DATE: Wednesday, July 24, 1996               TAG: 9607240011
SECTION: EXTRA                    PAGE: 1    EDITION: METRO 
COLUMN: Ben Beagle
SOURCE: BEN BEAGLE


WRITING A CHECK IS ALL I UNDERSTAND ABOUT PLUMBING

I now believe that a force we may never understand decides at the moment of birth that some of us are never going to find modern times user-friendly.

I believe that such a force looked down on my naked, innocent, infant body and said: "Here's a live one, pal. He'll never understand indoor plumbing or anything invented after 1860."

I may be dumb, but I've forced myself - through diligent study and disastrous hands-on experience - to understand indoor plumbing.

What's to understand? It means you spend hours, blinded by sweat, in a fetal position beneath a leaking toilet tank and when you think it's fixed, it ain't.

This theory of mine was reinforced recently - right after I called the plumber to fix a leaking toilet tank.

Let me say here that if I had my way, we'd still be doing the laundry in a decent galvanized washtub with a scrub board and Octagon soap.

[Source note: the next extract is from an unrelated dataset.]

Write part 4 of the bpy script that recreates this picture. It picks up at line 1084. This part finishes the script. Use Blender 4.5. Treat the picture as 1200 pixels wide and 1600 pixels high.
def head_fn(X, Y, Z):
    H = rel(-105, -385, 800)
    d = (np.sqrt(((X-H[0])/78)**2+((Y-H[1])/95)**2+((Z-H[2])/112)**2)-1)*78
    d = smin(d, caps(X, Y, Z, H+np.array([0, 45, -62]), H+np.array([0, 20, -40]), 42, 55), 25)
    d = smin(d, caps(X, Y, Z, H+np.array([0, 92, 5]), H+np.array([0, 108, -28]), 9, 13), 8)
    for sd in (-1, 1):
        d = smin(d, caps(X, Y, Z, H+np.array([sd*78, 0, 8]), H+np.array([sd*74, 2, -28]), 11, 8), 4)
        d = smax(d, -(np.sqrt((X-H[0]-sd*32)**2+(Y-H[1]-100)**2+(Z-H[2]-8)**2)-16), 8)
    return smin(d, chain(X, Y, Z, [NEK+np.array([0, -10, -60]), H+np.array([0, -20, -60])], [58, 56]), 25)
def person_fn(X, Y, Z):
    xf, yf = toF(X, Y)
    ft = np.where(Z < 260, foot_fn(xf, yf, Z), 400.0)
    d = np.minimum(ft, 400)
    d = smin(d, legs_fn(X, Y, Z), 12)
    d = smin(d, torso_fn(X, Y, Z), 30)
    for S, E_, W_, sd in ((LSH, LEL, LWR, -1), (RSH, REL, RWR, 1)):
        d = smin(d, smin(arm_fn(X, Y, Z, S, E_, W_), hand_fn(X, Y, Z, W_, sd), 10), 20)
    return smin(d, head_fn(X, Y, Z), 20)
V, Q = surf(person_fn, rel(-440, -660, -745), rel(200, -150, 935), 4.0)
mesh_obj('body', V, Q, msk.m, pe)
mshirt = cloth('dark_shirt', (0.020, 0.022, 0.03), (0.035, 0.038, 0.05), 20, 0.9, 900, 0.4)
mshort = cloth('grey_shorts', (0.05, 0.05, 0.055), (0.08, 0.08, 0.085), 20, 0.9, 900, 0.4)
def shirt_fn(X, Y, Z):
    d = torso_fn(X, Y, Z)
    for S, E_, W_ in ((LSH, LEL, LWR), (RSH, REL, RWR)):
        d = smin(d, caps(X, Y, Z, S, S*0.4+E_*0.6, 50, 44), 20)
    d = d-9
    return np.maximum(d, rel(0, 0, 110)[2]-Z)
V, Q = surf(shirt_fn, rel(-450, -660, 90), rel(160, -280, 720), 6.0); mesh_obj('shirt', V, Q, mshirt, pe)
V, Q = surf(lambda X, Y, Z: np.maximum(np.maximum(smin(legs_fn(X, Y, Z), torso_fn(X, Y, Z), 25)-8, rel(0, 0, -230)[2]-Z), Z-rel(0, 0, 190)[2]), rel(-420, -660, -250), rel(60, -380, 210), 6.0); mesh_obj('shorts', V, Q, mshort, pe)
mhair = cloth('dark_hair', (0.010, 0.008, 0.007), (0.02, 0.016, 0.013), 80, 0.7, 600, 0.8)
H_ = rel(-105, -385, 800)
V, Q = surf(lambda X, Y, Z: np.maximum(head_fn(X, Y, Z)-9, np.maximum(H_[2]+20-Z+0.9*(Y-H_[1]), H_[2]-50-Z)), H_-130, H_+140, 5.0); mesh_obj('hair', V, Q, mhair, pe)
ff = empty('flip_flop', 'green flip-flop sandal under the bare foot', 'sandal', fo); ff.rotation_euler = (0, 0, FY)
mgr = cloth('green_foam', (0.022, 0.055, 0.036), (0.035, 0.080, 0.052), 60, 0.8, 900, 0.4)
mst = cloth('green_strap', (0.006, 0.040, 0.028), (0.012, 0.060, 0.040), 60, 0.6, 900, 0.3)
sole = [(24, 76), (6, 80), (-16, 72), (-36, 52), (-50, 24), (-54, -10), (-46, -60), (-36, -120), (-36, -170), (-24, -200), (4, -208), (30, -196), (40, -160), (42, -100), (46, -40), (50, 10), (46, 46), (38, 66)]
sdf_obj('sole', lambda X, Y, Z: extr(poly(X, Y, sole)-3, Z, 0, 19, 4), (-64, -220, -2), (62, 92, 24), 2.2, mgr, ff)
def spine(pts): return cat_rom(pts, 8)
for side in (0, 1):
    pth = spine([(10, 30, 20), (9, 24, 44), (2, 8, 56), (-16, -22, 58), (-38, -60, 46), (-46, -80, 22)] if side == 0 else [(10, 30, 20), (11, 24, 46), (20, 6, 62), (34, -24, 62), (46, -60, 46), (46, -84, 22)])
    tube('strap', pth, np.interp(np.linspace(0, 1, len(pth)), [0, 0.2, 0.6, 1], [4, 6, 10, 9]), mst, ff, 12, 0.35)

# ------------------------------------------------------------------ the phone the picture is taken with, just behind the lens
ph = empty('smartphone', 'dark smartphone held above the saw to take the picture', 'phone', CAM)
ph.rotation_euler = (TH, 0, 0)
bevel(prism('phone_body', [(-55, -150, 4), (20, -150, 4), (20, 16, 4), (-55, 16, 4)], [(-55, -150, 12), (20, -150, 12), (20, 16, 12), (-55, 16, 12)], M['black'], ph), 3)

And drying it in God's sunshine on a honest wire line.

In those days, no appliance mechanic got $40 an hour to find that you had a hole in your tub.

Which - rather cleverly, I think - brings us to the Great Washing Machine/Dryer Disaster that has aged us cruelly.

The old dryer began to cry pitiably. We got a new one. This one didn't cry a lot. It also didn't dry a lot.

They gave us a new one. It didn't do any better. The experts blamed the old washing machine, and we spent $121.14 to make it spin the way it should.

It's spooky to get up in the middle of the night and see damp-dry laundry hanging on the staircase railing and all over the house. It's kind of like a dream sequence in a late-night cable movie starring Shannon Tweed.

For our nerves, we got a new washing machine. It has one macho spin cycle on it. Still damp clothes. We replaced the dryer power cord. Nothing.

We have spent enough to endow a professorship at some respectable university.

As many of you know, I always try to look on the bright side, and the tragedy of our laundry has made me forget to worry about the smoke alarm in the kitchen that screams every time you make toast.

I can outsmart the alarm. I fan it with the morning newspaper. I'd really like to hit it with my Monster Maul.

I don't like to say it but without help it seems we may be doing the laundry with a washtub and scrub board again.

If you'll help us out a little here, I'll tell you who Shannon Tweed is.